YOUR INSTRUCTIONS:
Pictures excluded, return the lines below from the first through the line holding "RNG = np.random.default_rng(7)".

INFORMATION SUPPLIED:
-------------------------

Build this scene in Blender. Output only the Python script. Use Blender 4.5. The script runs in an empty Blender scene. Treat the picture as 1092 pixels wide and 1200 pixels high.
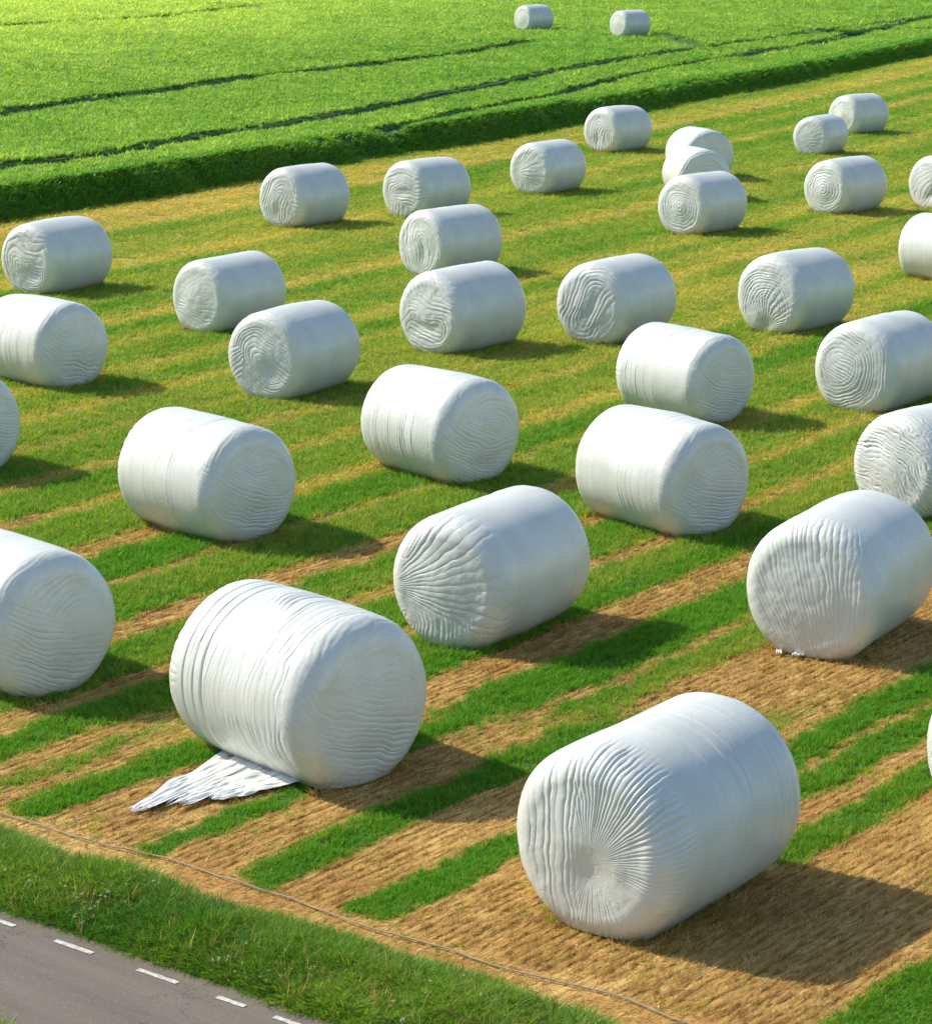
import bpy, math, numpy as np
from mathutils import Vector, Matrix
rad = math.radians
scene = bpy.context.scene
COL = scene.collection
RNG = np.random.default_rng(7)

# ------------------------------------------------------------------ camera
CAM_H, PITCH, FPX = 6.25, math.atan(680 / 2800), 2800.0
cam = bpy.data.cameras.new('camera')
cam.sensor_fit = 'VERTICAL'
cam.sensor_height = 24.0
cam.lens = FPX / 1200 * 24.0
cam.clip_end = 3000
cam_o = bpy.data.objects.new('camera', cam)
cam_o.location = (0, 0, CAM_H)
cam_o.rotation_euler = (math.pi / 2 - PITCH, 0, 0)
COL.objects.link(cam_o)
scene.camera = cam_o

# ------------------------------------------------------------------ light
SUN_EL, SUN_AZ = 40.0, 155.0          # azimuth measured from +X, counter-clockwise
d = Vector((math.cos(rad(SUN_EL)) * math.cos(rad(SUN_AZ)), math.cos(rad(SUN_EL)) * math.sin(rad(SUN_AZ)), math.sin(rad(SUN_EL))))
sl = bpy.data.lights.new('sun', 'SUN')
sl.energy = 4.6
sl.angle = rad(0.55)
sl.color = (1.0, 0.92, 0.77)
so = bpy.data.objects.new('sun', sl)
so.rotation_euler = d.to_track_quat('Z', 'Y').to_euler()
so.location = d * 80
COL.objects.link(so)
w = bpy.data.worlds.new('World')
scene.world = w
w.use_nodes = True
nt = w.node_tree
sky = nt.nodes.new('ShaderNodeTexSky')
sky.sky_type = 'NISHITA'
sky.sun_disc = False
sky.sun_elevation = rad(SUN_EL)
sky.sun_rotation = math.atan2(d.x, d.y)
bg = nt.nodes['Background']
bg.inputs['Strength'].default_value = 0.145
nt.links.new(sky.outputs[0], bg.inputs[0])
vs = scene.view_settings
vs.view_transform = 'Standard'
vs.look = 'None'
vs.gamma = 1
vs.exposure = 0.38
scene.render.engine = 'CYCLES'
scene.cycles.max_bounces = 7
scene.cycles.transparent_max_bounces = 8

# ------------------------------------------------------------------ numpy noise
def _hash(ix, iy, iz, seed):
    n = (ix.astype(np.int64) * 374761393 + iy.astype(np.int64) * 668265263 + iz.astype(np.int64) * 2147483647 + seed * 974711) & 0xffffffff
    n = ((n ^ (n >> 13)) * 1274126177) & 0xffffffff
    n = ((n ^ (n >> 16)) * 2246822519) & 0xffffffff
    return ((n ^ (n >> 15)) & 0xffff) / 65535.0

def noise(x, y, z=0.0, seed=0):
    """value noise, -1..1"""
    x, y, z = np.broadcast_arrays(np.asarray(x, float), np.asarray(y, float), np.asarray(z, float))
    ix, iy, iz = np.floor(x), np.floor(y), np.floor(z)
    fx, fy, fz = x - ix, y - iy, z - iz
    fx, fy, fz = fx * fx * (3 - 2 * fx), fy * fy * (3 - 2 * fy), fz * fz * (3 - 2 * fz)
    r = 0
    for a in (0, 1):
        for b in (0, 1):
            for c in (0, 1):
                wgt = (fx if a else 1 - fx) * (fy if b else 1 - fy) * (fz if c else 1 - fz)
                r = r + wgt * _hash(ix + a, iy + b, iz + c, seed)
    return r * 2 - 1

def fbm(x, y, z=0.0, seed=0, o=3):
    r, a, t = 0, 1.0, 0
    for k in range(o):
        r = r + a * noise(np.asarray(x) * 2 ** k, np.asarray(y) * 2 ** k, np.asarray(z) * 2 ** k, seed + k)
        t += a
        a *= .5
    return r / t

def sst(a, b, x):
    t = np.clip((x - a) / (b - a), 0, 1)
    return t * t * (3 - 2 * t)

# ------------------------------------------------------------------ mesh helpers
def mesh_from(name, verts, quads=None, tris=None, smooth=True):
    me = bpy.data.meshes.new(name)
    verts = np.asarray(verts, np.float32)
    me.vertices.add(len(verts))
    me.vertices.foreach_set('co', verts.ravel())
    idx, starts, n = [], [], 0
    if quads is not None and len(quads):
        idx.append(np.asarray(quads, np.int32).ravel())
        starts.append(np.arange(len(quads), dtype=np.int32) * 4)
        n += len(quads) * 4
    if tris is not None and len(tris):
        idx.append(np.asarray(tris, np.int32).ravel())
        starts.append(n + np.arange(len(tris), dtype=np.int32) * 3)
    if idx:
        idx = np.concatenate(idx)
        starts = np.concatenate(starts)
        me.loops.add(len(idx))
        me.loops.foreach_set('vertex_index', idx)
        me.polygons.add(len(starts))
        me.polygons.foreach_set('loop_start', starts)
        me.polygons.foreach_set('use_smooth', np.full(len(starts), smooth))
    me.update(calc_edges=True)
    return me

def grid_quads(nr, nc, wrap=False):
    i = np.arange(nr - 1)[:, None] * nc
    j = np.arange(nc if wrap else nc - 1)[None, :]
    j2 = (j + 1) % nc
    return np.stack([i + j, i + j2, i + nc + j2, i + nc + j], -1).reshape(-1, 4)

def fattr(me, name, vals):
    a = me.attributes.new(name, 'FLOAT', 'POINT')
    a.data.foreach_set('value', np.asarray(vals, np.float32).ravel())

def link(name, me, mat=None, parent=None, **props):
    o = bpy.data.objects.new(name, me)
    COL.objects.link(o)
    if mat and me is not None:
        me.materials.append(mat)
    if parent:
        o.parent = parent
    for k, v in props.items():
        o[k] = v
    return o

# ------------------------------------------------------------------ node helpers
class N:
    def __init__(s, name):
        s.m = bpy.data.materials.new(name)
        s.m.use_nodes = True
        s.t = s.m.node_tree
        s.t.nodes.clear()
        s.out = s.new('ShaderNodeOutputMaterial')
    def new(s, typ, **kw):
        n = s.t.nodes.new(typ)
        for k, v in kw.items():
            setattr(n, k, v)
        return n
    def put(s, sock, v):
        if isinstance(v, bpy.types.NodeSocket):
            s.t.links.new(v, sock)
        elif v is not None:
            if isinstance(v, tuple) and len(v) == 3 and sock.type == 'RGBA':
                v = v + (1,)
            sock.default_value = v
    def attr(s, name, typ='GEOMETRY', out='Fac'):
        n = s.new('ShaderNodeAttribute', attribute_name=name, attribute_type=typ)
        return n.outputs[out]
    def coord(s, out='Object'):
        return s.new('ShaderNodeTexCoord').outputs[out]
    def math(s, op, a, b=None, c=None, clamp=False):
        n = s.new('ShaderNodeMath', operation=op, use_clamp=clamp)
        for i, v in enumerate((a, b, c)):
            s.put(n.inputs[i], v)
        return n.outputs[0]
    def noise(s, vec, scale, detail=3, rough=.55, out='Fac'):
        n = s.new('ShaderNodeTexNoise')
        s.put(n.inputs['Vector'], vec)
        n.inputs['Scale'].default_value = scale
        n.inputs['Detail'].default_value = detail
        n.inputs['Roughness'].default_value = rough
        return n.outputs[out]
    def ramp(s, fac, stops, interp='LINEAR'):
        n = s.new('ShaderNodeValToRGB')
        n.color_ramp.interpolation = interp
        e = n.color_ramp.elements
        while len(e) < len(stops):
            e.new(.5)
        for el, (p, c) in zip(e, stops):
            el.position = p
            el.color = (c + (1,)) if isinstance(c, tuple) else (c, c, c, 1)
        s.put(n.inputs[0], fac)
        return n.outputs[0]
    def mix(s, f, a, b, mode='MIX'):
        n = s.new('ShaderNodeMix', data_type='RGBA', blend_type=mode)
        s.put(n.inputs[0], f)
        s.put(n.inputs[6], a)
        s.put(n.inputs[7], b)
        return n.outputs[2]
    def vec(s, x, y, z=0.0):
        n = s.new('ShaderNodeCombineXYZ')
        for i, v in enumerate((x, y, z)):
            s.put(n.inputs[i], v)
        return n.outputs[0]
    def bump(s, h, strength, dist):
        n = s.new('ShaderNodeBump')
        n.inputs['Strength'].default_value = strength
        n.inputs['Distance'].default_value = dist
        s.put(n.inputs['Height'], h)
        return n.outputs[0]
    def bsdf(s, col, rough=.6, normal=None, spec=.5, **kw):
        n = s.new('ShaderNodeBsdfPrincipled')
        s.put(n.inputs['Base Color'], col)
        s.put(n.inputs['Roughness'], rough)
        s.put(n.inputs['Specular IOR Level'], spec)
        if normal is not None:
            s.put(n.inputs['Normal'], normal)
        for k, v in kw.items():
            s.put(n.inputs[k], v)
        return n.outputs[0]
    def done(s, sh):
        s.t.links.new(sh, s.out.inputs['Surface'])
        return s.m

# ------------------------------------------------------------------ the lie of the land
def g_of(y):
    return .38 * y - .43 * 45 * np.exp(-(y - 14) / 45)

def s_of(x, y):
    """stripe coordinate: constant along a mown row"""
    return x - g_of(y)

EDGE_S = -22.35                       # where the standing crop begins
RN = np.array([.597, .802])           # across the road, towards the field
RD = np.array([.802, -.597])          # along the road
RP = np.array([-3.08, 14.71])

def q_of(x, y):
    return (x - RP[0]) * RN[0] + (y - RP[1]) * RN[1]

def e_of(x, y):
    """metres into the crop"""
    return -(s_of(x, y) - EDGE_S) * .9 + .12 * noise(x * .9, y * .9, 0, 91) + .25 * noise(x * .12, y * .12, 0, 92)

def zg(x, y):
    e = e_of(x, y)
    q = q_of(x, y)
    z = .15 * sst(-.2, .8, e) + 1.0 * sst(2, 70, e)
    # the verge is a low rounded bank, the road sits a little lower
    z = z + .05 * np.exp(-((q - .5) / .3) ** 2) - .03 * sst(.12, -.05, q)
    far = sst(8, 30, y)
    z = z + .012 * fbm(x * 1.3, y * 1.3, 0, 5) * (q > .2) * (1 - sst(60, 90, y))
    return z

NEAR = [(6.05, 6.5, .75), (7.1, 7.6, 1), (8.02, 8.3, .5), (8.66, 9.15, 1), (10.32, 10.6, 1), (11.4, 11.9, 1), (12.74, 13.17, 1), (13.5, 13.88, 1),
        (14.02, 14.42, 1), (14.8, 15.22, 1), (17.0, 30, 1)]
MID = [(-14.4, -13.2, .9), (-12.6, -11.3, .9), (-10.9, -9.8, .9), (-9.2, -8.0, .9), (-7.5, -6.2, .9), (-5.7, -4.4, .95), (-3.9, -2.8, .95), (-2.4, -1.2, .9), (-.6, .5, .9), (.9, 2.2, 1), (2.75, 3.7, 1), (3.95, 5.05, 1), (5.72, 6.6, 1), (7.0, 7.9, 1), (8.3, 9.25, 1), (10.03, 10.8, 1), (11.02, 11.5, .85),
       (13.4, 13.9, 1), (14.02, 14.9, 1), (15.3, 16.3, .9), (16.8, 17.8, .8), (18.2, 19.4, .8), (19.9, 21.2, .8), (21.7, 23.0, .8)]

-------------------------

SOLUTION BELOW:
Build this scene in Blender. Output only the Python script. Use Blender 4.5. The script runs in an empty Blender scene. Treat the picture as 1092 pixels wide and 1200 pixels high.
import bpy, math, numpy as np
from mathutils import Vector, Matrix
rad = math.radians
scene = bpy.context.scene
COL = scene.collection
RNG = np.random.default_rng(7)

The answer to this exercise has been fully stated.